When you enter the nondescript industrial building nestled near the woods off a quiet road in East Haddam, you'll walk into a reception area that looks like any other — with one exception. This one is filled with mannequins dressed as Nora Desmond in "Sunset Boulevard," a glittering top-hatted dancer from "A Chorus Line" and the title character of "Annie."

But just wait.

Walk through one more door in the back of the room and be prepared to gasp and be transported to another world as the eye takes it all in — like the long camera pan in the final scene of "Citizen Kane." It's a vast, 14,000-square-foot, open-aired, two-story warehouse filled with rows and rows of more than 230,000 theatrical costumes and another 20,000 hats, shoes, purses and accessories.

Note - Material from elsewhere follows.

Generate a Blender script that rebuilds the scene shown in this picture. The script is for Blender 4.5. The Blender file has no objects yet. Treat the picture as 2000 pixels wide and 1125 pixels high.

The Cynthia Kellogg Barrington Costume Center is the Home Depot of fantasy with a mile of racks filled with outfits from Goodspeed, Broadway, regional and touring productions.

"This is where costumes go to be revived," says Mark Adam Rampmeyer, costume rental manager since the collection moved to the new facility in 2014. "These costumes, which are very much alive, should be seen by as many people as possible and as often as they can. They're works of art."

Goodspeed rents them out to other theaters, schools, fashion shoots and special events such as fund-raising galas.

Some of the collection's archival value will be on display at The Hill-Stead Museum in Farmington, which will present an exhibit largely made up of pieces from the center representing shows from 1900 to the mid '40s, the period that parallels the time the museum was the home of architect Theodate Pope Riddle's parents. It will be on exhibit from Sept. 21 to Jan. 1.